ESTA noite, como o jogo é de Champions, todos se chegam à frente, apesar do nome do emblema  oponente impor muito respeitinho, o mesmo que o Benfica impôs durante décadas. Pelo menos a história não pode ser apagada, porque as gerações mais antigas de adeptos conhecem-na, viveram-na e festejaram as noites europeias que transformaram o Estádio da Luz no tal inferno que intimidava todos os adversários. Por razões que me escapam, as administrações foram cortando os laços com os anos de conquistas épicas.   Investiram noutras estratégias e deixaram de ensinar a história aos  mais jovens. Apagaram o passado glorioso e que me lembre, Rui Costa, não há muito tempo, foi o único que alertou para a importância  de fazer perceber aos jogadores a grandeza do símbolo da águia. Tem  razão, mas se os que  estão, alguns  há anos de mais, do meu ponto de vista, não são boas referências, os que chegam não têm como aprender a viver o Benfica europeu.

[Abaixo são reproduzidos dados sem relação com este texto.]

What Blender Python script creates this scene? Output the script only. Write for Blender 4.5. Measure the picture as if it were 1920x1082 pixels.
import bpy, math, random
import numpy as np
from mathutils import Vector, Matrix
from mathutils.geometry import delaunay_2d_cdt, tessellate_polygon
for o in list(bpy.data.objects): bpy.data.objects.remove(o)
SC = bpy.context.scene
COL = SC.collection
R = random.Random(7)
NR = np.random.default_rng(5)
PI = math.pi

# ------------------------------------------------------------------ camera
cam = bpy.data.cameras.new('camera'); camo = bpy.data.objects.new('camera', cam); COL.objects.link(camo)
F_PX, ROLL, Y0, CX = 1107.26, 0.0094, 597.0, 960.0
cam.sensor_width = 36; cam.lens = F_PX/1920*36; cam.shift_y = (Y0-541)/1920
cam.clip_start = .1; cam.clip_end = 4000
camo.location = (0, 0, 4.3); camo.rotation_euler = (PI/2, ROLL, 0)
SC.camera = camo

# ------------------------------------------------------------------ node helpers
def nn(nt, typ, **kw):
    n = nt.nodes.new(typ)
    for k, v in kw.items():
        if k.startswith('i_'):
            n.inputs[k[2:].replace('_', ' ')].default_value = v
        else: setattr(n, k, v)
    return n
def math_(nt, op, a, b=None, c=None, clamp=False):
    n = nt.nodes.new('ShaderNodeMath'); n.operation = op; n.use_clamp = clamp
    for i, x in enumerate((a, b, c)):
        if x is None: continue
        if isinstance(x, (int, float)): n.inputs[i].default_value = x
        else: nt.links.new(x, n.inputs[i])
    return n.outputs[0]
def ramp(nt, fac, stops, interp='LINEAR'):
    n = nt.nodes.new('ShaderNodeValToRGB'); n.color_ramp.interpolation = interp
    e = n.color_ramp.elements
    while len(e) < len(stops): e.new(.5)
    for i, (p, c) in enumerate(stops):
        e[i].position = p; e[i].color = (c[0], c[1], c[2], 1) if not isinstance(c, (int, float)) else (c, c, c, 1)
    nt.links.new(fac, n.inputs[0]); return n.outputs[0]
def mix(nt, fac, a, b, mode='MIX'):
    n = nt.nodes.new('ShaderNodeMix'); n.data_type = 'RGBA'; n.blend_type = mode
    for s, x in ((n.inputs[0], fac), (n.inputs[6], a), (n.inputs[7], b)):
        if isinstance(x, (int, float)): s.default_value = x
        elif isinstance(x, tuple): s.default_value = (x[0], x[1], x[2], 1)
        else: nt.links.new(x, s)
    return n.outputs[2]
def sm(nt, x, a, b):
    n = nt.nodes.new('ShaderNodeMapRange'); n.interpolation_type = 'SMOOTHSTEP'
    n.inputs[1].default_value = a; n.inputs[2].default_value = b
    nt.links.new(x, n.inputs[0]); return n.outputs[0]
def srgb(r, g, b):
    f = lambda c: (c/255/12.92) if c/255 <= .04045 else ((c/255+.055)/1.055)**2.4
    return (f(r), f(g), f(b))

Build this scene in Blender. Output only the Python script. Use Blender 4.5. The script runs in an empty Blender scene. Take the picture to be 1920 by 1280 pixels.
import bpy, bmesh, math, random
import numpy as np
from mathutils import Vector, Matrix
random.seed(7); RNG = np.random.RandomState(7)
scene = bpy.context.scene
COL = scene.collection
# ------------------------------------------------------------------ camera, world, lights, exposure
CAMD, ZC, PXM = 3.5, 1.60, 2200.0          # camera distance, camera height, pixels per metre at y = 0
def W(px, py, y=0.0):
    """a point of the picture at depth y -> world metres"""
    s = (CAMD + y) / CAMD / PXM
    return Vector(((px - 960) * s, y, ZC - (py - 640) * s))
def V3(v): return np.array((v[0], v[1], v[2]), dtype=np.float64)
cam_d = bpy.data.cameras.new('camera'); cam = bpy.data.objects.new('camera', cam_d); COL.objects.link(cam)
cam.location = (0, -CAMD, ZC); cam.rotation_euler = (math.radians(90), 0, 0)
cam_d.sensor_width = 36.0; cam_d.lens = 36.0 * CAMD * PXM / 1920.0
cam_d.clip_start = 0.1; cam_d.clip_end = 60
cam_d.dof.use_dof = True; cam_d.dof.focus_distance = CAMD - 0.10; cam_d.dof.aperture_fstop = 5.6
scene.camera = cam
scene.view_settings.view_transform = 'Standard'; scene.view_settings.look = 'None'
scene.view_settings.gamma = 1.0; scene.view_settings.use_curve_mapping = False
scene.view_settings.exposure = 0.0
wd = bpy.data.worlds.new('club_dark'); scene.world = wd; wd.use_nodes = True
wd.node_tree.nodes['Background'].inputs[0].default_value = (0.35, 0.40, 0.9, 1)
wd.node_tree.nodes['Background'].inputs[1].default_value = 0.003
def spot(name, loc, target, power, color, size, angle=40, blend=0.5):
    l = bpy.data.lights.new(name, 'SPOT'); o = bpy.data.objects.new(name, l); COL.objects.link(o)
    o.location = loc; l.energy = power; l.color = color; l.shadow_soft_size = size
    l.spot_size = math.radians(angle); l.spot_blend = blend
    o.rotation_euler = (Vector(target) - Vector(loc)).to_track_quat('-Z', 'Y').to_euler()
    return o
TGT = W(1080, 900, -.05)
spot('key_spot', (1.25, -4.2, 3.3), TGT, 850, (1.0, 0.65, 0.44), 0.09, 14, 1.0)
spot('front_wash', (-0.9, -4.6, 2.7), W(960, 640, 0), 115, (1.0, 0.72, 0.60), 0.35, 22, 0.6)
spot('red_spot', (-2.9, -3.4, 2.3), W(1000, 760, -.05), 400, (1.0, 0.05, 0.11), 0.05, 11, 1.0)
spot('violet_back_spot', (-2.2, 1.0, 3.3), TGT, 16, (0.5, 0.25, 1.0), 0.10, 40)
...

A Liga dos Campeões é o que resta de uma época que tem sido um suplício. Através dela os adeptos  podem voltar a acreditar. Eliminar o Liverpool é difícil, mas possível. Em 2006, não foi assim há tanto tempo, a águia despachou -o em dose dupla, nos oitavos de final  (1-0, na Luz, e 2-0, em Anfield).  Hoje, o Liverpool continua forte, ao contrário do Benfica, cada vez mais fraco. Esse é o desafio de Rui Costa.